Work to be completed:
Below are records; please write out exactly the lines from the first line through the line containing "tag(mb.build('kerb_grit', 'collar'), kind='stuff')", with no pictures.

==== Task input

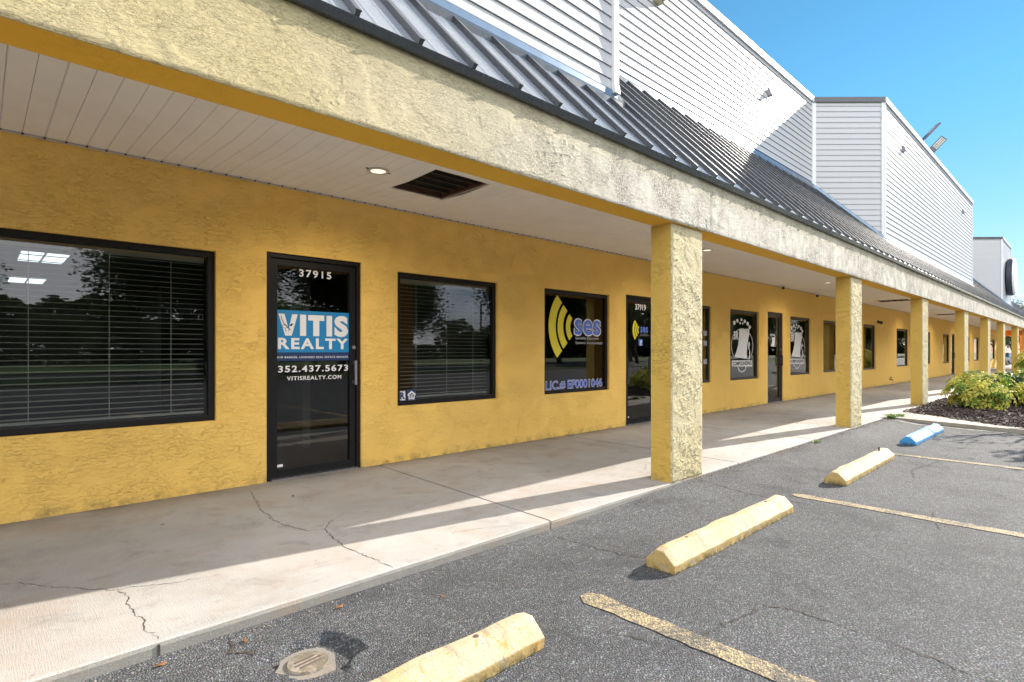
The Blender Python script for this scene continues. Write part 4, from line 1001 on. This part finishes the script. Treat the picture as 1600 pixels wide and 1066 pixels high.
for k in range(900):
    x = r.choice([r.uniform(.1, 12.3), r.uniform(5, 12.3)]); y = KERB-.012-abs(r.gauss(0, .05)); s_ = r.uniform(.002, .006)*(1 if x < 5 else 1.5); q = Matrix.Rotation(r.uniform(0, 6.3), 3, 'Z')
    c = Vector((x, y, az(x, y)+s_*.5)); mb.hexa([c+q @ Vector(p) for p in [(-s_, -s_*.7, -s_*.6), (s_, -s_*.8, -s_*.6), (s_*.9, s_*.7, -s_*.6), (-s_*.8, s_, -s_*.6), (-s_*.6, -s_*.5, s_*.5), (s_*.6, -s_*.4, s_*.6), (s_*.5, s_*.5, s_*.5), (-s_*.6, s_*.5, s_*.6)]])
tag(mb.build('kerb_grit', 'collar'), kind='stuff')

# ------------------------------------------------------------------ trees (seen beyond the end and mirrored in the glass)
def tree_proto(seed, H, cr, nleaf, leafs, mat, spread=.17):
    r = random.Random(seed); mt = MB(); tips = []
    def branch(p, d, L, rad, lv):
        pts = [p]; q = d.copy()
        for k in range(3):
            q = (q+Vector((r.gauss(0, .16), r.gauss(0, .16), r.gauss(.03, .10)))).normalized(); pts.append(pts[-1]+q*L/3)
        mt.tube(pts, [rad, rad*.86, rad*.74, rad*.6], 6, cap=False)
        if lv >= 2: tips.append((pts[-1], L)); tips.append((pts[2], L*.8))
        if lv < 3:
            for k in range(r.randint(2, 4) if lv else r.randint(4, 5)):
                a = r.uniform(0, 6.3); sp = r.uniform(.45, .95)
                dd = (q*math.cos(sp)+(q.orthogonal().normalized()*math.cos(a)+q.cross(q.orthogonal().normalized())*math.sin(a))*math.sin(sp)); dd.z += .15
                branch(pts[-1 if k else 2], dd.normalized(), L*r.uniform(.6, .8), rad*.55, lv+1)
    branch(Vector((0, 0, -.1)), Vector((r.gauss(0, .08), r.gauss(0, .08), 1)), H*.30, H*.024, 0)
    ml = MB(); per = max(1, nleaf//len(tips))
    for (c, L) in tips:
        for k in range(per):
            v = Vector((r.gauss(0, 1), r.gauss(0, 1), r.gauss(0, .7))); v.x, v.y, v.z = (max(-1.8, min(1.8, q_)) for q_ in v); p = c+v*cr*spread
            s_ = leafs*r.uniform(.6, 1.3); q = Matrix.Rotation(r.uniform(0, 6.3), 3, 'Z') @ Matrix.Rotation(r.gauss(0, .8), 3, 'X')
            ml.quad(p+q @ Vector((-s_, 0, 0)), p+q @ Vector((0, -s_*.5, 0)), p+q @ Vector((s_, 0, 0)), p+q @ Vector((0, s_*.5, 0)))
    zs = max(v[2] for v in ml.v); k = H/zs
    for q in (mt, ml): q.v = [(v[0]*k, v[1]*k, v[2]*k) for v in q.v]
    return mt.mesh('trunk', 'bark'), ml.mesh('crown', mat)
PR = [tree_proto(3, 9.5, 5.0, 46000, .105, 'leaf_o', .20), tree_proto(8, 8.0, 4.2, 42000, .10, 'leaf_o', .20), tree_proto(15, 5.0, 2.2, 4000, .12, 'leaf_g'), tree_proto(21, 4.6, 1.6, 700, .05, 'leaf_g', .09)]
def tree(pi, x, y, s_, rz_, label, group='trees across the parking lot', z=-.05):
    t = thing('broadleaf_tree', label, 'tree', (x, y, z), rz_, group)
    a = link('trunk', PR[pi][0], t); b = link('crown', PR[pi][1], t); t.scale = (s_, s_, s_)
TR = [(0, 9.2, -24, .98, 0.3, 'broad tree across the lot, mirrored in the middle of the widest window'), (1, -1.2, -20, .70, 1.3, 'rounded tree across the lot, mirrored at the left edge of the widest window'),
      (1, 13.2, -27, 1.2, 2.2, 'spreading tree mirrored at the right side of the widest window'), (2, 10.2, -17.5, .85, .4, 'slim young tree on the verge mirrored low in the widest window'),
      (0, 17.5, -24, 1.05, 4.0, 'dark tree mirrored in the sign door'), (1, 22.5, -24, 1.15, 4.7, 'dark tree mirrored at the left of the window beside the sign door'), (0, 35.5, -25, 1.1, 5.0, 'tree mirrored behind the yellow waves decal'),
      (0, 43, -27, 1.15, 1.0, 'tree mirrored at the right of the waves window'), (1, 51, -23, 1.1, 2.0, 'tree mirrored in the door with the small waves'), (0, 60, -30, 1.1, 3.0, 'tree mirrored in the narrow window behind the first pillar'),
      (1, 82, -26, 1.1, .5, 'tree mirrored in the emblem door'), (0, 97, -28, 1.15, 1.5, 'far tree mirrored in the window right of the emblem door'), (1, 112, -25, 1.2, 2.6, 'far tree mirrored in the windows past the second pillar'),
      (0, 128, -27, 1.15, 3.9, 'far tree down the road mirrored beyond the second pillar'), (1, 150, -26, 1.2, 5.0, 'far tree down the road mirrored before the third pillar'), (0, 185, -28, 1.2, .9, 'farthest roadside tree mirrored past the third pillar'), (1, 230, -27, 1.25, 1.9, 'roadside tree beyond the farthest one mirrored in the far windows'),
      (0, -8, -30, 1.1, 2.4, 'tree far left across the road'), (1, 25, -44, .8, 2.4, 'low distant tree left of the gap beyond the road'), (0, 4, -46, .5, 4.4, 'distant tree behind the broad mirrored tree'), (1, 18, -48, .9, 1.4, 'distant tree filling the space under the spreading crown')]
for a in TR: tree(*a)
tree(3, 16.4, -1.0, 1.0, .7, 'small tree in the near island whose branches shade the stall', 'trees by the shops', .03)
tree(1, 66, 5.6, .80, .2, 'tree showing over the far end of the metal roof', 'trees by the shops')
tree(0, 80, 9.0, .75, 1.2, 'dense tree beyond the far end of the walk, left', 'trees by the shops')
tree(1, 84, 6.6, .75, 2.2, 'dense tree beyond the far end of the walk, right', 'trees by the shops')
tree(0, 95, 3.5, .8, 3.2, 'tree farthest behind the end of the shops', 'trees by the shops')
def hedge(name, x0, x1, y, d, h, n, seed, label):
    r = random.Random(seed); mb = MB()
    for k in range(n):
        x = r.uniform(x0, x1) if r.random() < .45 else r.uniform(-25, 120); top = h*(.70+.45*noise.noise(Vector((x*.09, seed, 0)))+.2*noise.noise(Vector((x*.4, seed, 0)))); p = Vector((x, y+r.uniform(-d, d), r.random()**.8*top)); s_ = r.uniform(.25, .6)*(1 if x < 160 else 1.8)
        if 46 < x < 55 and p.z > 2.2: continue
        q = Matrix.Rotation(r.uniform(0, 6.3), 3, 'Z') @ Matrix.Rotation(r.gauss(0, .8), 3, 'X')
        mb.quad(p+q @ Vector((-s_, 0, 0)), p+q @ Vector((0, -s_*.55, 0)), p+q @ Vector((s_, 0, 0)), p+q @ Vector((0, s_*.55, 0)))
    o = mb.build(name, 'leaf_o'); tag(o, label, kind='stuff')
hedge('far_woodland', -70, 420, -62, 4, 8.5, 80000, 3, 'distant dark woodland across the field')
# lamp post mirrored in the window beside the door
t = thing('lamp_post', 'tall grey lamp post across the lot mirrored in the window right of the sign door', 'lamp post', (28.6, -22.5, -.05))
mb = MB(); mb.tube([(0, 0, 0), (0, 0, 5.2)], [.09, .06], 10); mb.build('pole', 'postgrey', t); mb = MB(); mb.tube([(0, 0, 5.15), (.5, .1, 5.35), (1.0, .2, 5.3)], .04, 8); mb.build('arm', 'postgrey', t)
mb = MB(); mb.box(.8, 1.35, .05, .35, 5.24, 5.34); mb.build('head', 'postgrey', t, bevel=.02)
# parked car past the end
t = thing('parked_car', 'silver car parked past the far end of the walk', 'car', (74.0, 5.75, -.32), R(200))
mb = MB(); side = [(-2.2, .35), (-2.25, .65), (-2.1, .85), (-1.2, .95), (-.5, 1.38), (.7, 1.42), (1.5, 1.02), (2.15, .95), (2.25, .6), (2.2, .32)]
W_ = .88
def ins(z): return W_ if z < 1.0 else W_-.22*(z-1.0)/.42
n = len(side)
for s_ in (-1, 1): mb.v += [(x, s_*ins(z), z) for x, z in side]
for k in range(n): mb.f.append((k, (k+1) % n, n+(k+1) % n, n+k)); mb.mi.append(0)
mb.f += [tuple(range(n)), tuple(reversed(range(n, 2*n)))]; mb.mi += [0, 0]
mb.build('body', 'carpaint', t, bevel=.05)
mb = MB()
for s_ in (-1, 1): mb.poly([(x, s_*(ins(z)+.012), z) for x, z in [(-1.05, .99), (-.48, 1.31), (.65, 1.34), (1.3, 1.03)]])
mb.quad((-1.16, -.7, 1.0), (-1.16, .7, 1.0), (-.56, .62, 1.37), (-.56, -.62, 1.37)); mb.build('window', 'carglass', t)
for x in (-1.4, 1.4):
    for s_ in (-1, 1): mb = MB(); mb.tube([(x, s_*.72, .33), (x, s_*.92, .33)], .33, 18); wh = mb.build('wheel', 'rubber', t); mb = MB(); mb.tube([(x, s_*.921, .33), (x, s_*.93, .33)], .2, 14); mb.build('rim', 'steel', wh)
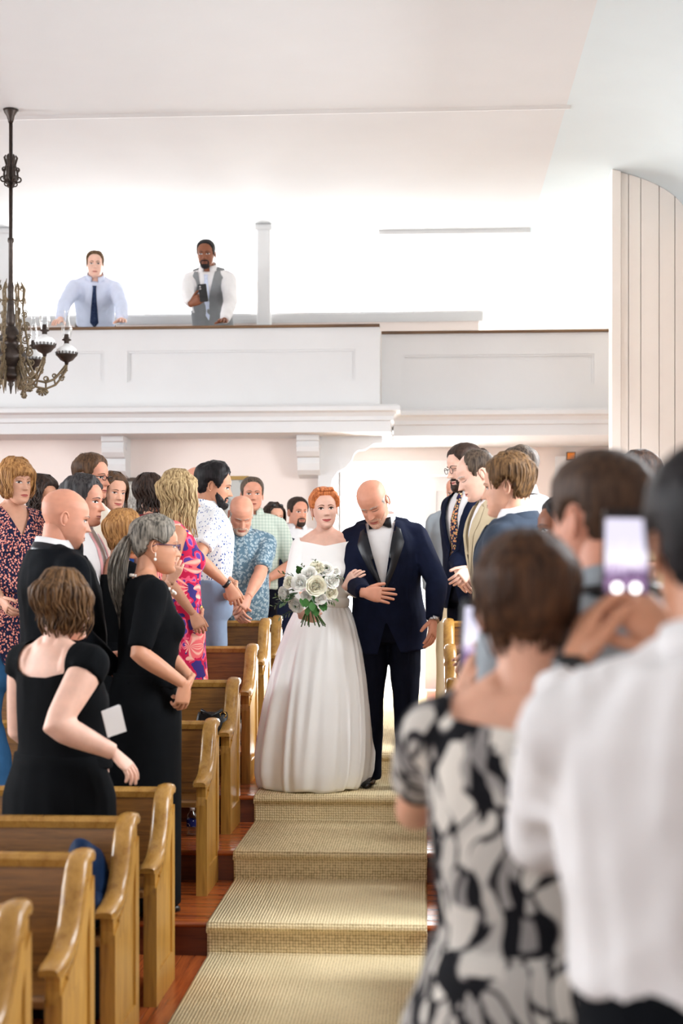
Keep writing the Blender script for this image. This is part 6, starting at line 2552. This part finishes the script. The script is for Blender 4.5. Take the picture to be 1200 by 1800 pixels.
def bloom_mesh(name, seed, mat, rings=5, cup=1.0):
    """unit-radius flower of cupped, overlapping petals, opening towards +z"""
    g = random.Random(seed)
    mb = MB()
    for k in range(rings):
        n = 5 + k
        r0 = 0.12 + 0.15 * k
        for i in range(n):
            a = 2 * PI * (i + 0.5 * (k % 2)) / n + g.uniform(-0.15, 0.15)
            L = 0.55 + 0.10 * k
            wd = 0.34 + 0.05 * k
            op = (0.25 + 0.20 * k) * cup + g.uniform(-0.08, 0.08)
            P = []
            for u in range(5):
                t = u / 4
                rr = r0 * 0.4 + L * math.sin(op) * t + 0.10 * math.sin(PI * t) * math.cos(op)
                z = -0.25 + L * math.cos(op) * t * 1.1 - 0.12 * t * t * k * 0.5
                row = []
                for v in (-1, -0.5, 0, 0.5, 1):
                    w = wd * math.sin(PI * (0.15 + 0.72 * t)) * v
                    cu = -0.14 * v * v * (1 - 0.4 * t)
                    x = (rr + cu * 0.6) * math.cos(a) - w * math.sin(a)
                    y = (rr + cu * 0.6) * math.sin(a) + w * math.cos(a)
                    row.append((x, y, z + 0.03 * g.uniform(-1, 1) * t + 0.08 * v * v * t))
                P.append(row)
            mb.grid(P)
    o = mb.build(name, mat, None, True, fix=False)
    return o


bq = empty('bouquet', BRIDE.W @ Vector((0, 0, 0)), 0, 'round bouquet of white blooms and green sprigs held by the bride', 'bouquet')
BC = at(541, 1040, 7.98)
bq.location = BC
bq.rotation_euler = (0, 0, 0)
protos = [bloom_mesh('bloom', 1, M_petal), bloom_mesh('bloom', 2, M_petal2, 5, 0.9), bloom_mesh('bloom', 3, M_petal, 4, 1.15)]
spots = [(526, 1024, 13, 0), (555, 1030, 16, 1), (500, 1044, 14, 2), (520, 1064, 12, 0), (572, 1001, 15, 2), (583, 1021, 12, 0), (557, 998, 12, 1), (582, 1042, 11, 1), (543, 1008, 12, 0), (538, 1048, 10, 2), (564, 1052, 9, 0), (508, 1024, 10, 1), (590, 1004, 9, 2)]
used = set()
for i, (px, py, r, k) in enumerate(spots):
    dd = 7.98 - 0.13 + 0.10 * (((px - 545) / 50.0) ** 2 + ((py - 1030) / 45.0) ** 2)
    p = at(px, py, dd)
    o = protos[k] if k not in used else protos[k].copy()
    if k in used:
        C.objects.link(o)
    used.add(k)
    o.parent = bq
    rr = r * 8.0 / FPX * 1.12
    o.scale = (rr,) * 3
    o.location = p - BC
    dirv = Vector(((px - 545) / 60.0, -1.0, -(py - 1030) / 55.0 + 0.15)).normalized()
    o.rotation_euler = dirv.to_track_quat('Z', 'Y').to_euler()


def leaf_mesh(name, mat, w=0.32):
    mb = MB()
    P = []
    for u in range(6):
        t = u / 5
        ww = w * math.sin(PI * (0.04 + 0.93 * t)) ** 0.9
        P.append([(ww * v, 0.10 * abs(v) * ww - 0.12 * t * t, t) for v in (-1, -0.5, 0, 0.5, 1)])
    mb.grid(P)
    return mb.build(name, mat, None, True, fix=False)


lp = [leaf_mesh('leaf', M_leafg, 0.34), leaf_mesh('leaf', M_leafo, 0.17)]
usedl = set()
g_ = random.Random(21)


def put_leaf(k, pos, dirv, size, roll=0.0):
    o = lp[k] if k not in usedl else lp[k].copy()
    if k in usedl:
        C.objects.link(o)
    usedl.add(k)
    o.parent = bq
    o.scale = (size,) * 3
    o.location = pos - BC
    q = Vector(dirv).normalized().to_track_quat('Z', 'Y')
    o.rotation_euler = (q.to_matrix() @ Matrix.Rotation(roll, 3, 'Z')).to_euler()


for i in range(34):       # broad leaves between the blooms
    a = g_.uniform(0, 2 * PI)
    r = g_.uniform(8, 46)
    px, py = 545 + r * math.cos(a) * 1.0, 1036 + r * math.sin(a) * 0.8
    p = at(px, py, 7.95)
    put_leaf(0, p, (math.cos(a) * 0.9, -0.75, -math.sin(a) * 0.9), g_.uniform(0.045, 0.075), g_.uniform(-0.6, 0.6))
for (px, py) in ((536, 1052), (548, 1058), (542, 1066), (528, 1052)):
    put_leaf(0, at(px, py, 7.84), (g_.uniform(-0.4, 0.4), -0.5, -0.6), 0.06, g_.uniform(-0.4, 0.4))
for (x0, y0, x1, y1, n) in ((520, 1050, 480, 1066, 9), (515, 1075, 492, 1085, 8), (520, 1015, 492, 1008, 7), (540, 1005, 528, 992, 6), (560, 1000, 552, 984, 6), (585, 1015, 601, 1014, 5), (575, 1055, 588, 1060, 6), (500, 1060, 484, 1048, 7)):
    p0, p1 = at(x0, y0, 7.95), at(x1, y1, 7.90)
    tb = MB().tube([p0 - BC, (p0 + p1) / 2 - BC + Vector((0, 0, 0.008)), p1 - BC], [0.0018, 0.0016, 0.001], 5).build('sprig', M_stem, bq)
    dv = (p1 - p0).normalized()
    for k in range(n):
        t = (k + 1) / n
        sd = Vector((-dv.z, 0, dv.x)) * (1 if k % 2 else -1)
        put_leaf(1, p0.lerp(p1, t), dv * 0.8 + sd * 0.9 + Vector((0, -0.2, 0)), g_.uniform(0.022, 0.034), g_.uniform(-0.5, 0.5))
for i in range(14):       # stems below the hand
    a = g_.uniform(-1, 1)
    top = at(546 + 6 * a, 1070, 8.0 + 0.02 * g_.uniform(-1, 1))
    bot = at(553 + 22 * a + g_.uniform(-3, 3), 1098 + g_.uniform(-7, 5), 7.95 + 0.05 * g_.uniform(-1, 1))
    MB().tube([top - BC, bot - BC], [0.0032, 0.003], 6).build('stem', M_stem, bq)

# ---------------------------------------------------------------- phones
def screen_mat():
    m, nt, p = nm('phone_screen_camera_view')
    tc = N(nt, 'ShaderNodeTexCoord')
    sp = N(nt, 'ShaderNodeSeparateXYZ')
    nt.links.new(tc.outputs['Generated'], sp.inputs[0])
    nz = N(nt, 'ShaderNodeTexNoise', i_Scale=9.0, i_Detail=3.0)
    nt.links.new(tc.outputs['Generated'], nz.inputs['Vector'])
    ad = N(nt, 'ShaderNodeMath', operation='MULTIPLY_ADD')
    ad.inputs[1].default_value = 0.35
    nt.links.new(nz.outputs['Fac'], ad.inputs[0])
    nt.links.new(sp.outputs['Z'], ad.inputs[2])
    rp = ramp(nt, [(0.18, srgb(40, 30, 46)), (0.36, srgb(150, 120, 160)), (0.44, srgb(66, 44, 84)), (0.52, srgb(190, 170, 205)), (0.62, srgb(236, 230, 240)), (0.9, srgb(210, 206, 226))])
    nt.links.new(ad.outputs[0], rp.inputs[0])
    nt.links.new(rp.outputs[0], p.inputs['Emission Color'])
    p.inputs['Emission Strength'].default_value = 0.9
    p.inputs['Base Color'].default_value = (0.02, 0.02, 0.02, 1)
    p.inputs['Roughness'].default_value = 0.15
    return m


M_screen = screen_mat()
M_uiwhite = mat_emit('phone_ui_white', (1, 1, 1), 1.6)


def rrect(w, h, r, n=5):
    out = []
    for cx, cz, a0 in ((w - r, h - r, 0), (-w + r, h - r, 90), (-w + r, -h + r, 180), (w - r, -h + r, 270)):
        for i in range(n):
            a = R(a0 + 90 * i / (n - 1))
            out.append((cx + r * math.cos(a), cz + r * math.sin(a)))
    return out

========

Right answer:
The Blender Python script for this scene continues. Write part 4, from line 1001 on. This part finishes the script. Treat the picture as 1600 pixels wide and 1066 pixels high.
for k in range(900):
    x = r.choice([r.uniform(.1, 12.3), r.uniform(5, 12.3)]); y = KERB-.012-abs(r.gauss(0, .05)); s_ = r.uniform(.002, .006)*(1 if x < 5 else 1.5); q = Matrix.Rotation(r.uniform(0, 6.3), 3, 'Z')
    c = Vector((x, y, az(x, y)+s_*.5)); mb.hexa([c+q @ Vector(p) for p in [(-s_, -s_*.7, -s_*.6), (s_, -s_*.8, -s_*.6), (s_*.9, s_*.7, -s_*.6), (-s_*.8, s_, -s_*.6), (-s_*.6, -s_*.5, s_*.5), (s_*.6, -s_*.4, s_*.6), (s_*.5, s_*.5, s_*.5), (-s_*.6, s_*.5, s_*.6)]])
tag(mb.build('kerb_grit', 'collar'), kind='stuff')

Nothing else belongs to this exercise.